▸ **DATA PROVIDED**:
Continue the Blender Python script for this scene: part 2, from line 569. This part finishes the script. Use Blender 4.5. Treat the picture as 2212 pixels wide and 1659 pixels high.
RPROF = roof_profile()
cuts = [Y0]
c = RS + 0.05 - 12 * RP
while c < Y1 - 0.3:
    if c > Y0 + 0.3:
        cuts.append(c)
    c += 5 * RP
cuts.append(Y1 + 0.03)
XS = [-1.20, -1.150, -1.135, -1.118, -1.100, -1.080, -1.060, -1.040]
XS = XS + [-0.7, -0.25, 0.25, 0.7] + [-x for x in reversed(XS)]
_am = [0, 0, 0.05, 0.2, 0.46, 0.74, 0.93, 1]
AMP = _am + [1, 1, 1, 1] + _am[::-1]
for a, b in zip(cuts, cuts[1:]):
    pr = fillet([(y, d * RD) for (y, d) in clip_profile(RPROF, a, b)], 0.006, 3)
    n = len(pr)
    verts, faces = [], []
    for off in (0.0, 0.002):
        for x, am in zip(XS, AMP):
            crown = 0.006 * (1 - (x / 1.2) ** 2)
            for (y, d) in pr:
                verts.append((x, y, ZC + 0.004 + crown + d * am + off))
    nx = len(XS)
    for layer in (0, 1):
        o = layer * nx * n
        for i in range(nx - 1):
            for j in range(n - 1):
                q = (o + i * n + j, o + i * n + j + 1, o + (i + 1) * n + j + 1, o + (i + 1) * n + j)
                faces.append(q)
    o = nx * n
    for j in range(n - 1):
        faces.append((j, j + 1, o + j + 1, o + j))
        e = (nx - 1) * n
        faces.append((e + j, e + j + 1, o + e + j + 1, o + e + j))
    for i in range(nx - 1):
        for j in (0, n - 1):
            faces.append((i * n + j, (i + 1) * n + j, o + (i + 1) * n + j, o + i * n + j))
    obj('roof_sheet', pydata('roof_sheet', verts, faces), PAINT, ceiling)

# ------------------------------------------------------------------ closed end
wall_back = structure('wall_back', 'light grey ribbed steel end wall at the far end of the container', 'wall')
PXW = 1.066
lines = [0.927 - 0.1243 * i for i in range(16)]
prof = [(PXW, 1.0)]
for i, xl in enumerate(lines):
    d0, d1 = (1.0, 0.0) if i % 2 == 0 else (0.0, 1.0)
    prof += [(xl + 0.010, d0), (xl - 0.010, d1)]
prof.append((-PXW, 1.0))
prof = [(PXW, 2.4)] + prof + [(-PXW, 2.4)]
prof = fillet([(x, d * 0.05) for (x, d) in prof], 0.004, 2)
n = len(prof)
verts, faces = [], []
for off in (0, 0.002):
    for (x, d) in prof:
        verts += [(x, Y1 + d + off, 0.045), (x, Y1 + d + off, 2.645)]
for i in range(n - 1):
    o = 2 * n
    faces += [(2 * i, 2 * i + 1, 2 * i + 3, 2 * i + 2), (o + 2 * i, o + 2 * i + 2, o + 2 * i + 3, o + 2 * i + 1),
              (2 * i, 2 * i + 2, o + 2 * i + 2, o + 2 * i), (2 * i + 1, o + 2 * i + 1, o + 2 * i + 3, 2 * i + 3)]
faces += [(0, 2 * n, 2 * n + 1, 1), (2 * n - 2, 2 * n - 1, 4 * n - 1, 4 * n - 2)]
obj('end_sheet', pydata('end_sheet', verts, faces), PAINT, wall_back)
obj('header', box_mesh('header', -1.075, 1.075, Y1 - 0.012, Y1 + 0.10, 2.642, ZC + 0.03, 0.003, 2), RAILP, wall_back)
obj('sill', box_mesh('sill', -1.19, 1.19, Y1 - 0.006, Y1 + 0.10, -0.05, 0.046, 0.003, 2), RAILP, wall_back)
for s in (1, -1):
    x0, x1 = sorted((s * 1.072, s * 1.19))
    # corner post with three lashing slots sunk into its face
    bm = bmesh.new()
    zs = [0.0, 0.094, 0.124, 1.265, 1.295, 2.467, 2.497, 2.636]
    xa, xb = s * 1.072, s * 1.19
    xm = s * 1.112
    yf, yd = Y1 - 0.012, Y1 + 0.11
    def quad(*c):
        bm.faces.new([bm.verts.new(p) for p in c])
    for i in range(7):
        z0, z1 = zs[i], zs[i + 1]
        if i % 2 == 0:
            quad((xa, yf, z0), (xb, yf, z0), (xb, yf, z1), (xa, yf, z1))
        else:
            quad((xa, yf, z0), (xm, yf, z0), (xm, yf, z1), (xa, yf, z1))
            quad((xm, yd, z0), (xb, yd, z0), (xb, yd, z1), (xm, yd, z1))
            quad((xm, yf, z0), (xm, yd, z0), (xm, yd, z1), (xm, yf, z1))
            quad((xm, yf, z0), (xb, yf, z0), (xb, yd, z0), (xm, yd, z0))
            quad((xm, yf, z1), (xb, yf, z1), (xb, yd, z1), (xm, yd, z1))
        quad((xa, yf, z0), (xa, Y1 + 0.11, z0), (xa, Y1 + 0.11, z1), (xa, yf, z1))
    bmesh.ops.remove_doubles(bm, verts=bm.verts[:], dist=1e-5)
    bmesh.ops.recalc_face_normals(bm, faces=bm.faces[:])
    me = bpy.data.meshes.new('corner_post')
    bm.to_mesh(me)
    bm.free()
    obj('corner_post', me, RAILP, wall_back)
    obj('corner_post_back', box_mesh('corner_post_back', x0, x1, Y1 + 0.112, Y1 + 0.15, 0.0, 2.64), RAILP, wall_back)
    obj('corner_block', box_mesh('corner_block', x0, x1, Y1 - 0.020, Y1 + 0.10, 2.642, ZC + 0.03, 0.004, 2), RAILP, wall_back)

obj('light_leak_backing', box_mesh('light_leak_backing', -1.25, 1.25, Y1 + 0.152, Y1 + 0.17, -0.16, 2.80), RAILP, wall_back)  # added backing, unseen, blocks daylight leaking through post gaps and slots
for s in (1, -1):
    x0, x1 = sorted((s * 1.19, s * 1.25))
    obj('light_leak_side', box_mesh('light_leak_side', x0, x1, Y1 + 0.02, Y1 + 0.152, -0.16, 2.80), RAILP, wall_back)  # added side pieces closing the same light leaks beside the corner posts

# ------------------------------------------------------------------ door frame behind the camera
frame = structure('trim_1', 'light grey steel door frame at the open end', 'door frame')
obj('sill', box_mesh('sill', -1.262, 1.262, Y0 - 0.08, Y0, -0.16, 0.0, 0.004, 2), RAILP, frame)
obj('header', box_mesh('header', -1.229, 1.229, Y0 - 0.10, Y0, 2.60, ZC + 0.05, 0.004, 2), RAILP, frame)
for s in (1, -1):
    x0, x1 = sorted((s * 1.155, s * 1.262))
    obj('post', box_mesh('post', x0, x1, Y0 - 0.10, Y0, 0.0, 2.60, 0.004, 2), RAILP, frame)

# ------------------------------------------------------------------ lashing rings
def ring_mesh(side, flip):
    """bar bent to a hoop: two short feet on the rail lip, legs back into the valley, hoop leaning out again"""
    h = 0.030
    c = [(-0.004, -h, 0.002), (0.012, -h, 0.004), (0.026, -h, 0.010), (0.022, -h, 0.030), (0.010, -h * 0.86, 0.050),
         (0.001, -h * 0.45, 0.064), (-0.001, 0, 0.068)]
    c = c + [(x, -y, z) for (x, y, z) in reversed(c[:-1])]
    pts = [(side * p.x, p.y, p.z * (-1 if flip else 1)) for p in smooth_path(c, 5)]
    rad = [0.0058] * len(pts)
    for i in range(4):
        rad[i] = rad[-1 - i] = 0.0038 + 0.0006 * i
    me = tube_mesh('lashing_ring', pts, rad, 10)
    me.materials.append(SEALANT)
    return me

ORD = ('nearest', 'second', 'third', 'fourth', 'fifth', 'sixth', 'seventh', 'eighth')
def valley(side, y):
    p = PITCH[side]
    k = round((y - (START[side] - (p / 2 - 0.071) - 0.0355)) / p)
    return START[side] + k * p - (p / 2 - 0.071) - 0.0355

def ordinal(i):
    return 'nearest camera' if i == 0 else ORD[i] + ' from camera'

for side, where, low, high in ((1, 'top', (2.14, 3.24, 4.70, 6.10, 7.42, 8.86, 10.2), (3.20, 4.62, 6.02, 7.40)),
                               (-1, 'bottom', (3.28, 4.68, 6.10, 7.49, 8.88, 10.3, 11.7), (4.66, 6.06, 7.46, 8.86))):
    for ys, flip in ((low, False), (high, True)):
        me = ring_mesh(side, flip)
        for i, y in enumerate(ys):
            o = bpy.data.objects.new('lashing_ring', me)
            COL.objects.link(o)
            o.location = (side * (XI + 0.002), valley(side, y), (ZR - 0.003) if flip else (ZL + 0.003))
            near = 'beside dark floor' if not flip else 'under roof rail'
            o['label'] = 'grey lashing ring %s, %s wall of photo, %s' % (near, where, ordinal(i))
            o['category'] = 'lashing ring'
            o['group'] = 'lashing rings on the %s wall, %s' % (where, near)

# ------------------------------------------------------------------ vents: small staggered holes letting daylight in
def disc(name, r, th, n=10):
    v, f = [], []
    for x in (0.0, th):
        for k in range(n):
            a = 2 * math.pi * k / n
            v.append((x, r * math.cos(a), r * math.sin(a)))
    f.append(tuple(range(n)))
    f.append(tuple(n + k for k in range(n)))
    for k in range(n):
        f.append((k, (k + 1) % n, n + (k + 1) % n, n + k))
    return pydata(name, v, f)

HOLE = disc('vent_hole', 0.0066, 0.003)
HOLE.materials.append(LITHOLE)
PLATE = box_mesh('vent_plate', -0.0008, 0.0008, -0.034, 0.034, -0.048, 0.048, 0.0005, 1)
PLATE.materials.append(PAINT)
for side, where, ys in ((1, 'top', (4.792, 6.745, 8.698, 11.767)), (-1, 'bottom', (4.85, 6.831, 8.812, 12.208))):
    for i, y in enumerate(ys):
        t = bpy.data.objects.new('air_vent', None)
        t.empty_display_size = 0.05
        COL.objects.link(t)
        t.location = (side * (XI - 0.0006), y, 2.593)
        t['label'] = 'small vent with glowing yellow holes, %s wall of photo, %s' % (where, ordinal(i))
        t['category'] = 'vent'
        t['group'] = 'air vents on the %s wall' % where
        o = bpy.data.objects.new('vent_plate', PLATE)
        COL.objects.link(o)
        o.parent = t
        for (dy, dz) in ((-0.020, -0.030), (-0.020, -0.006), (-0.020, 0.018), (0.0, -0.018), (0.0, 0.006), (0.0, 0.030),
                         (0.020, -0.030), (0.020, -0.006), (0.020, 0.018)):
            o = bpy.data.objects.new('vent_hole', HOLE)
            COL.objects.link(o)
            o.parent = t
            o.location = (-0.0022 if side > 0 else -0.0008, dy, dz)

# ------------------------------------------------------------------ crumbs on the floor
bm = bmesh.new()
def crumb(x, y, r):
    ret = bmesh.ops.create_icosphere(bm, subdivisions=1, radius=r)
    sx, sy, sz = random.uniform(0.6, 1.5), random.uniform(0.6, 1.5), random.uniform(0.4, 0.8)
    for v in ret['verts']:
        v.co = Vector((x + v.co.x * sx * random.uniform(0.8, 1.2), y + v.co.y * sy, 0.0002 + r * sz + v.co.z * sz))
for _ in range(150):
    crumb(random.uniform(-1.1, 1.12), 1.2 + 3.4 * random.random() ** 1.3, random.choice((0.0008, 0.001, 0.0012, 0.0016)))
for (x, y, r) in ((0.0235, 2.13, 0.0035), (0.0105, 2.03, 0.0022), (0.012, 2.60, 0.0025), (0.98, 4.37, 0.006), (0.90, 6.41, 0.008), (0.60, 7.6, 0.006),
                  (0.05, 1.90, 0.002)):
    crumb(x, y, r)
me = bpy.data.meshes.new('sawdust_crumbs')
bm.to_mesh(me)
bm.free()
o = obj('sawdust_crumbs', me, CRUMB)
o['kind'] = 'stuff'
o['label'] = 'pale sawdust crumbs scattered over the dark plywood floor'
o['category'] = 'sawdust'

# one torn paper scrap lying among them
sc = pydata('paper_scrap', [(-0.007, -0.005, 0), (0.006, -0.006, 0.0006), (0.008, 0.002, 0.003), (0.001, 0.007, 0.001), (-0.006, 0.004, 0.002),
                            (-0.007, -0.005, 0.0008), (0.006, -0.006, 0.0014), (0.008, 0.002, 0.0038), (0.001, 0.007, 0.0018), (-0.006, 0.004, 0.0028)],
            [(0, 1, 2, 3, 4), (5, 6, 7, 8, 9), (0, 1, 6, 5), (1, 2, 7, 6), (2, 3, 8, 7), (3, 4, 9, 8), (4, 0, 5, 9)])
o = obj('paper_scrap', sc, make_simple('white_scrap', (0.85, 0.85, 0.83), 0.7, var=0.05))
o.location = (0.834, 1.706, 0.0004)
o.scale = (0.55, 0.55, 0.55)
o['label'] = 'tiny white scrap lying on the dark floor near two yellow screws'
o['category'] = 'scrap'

▸ **WHAT IS NEEDED**:
Return exactly the lines that run from the top of the listing above to the line containing "faces), PAINT, ceiling)", please, keeping both end lines and leaving out everything else.

▸ **OUTPUT OF THE EXERCISE**:
Continue the Blender Python script for this scene: part 2, from line 569. This part finishes the script. Use Blender 4.5. Treat the picture as 2212 pixels wide and 1659 pixels high.
RPROF = roof_profile()
cuts = [Y0]
c = RS + 0.05 - 12 * RP
while c < Y1 - 0.3:
    if c > Y0 + 0.3:
        cuts.append(c)
    c += 5 * RP
cuts.append(Y1 + 0.03)
XS = [-1.20, -1.150, -1.135, -1.118, -1.100, -1.080, -1.060, -1.040]
XS = XS + [-0.7, -0.25, 0.25, 0.7] + [-x for x in reversed(XS)]
_am = [0, 0, 0.05, 0.2, 0.46, 0.74, 0.93, 1]
AMP = _am + [1, 1, 1, 1] + _am[::-1]
for a, b in zip(cuts, cuts[1:]):
    pr = fillet([(y, d * RD) for (y, d) in clip_profile(RPROF, a, b)], 0.006, 3)
    n = len(pr)
    verts, faces = [], []
    for off in (0.0, 0.002):
        for x, am in zip(XS, AMP):
            crown = 0.006 * (1 - (x / 1.2) ** 2)
            for (y, d) in pr:
                verts.append((x, y, ZC + 0.004 + crown + d * am + off))
    nx = len(XS)
    for layer in (0, 1):
        o = layer * nx * n
        for i in range(nx - 1):
            for j in range(n - 1):
                q = (o + i * n + j, o + i * n + j + 1, o + (i + 1) * n + j + 1, o + (i + 1) * n + j)
                faces.append(q)
    o = nx * n
    for j in range(n - 1):
        faces.append((j, j + 1, o + j + 1, o + j))
        e = (nx - 1) * n
        faces.append((e + j, e + j + 1, o + e + j + 1, o + e + j))
    for i in range(nx - 1):
        for j in (0, n - 1):
            faces.append((i * n + j, (i + 1) * n + j, o + (i + 1) * n + j, o + i * n + j))
    obj('roof_sheet', pydata('roof_sheet', verts, faces), PAINT, ceiling)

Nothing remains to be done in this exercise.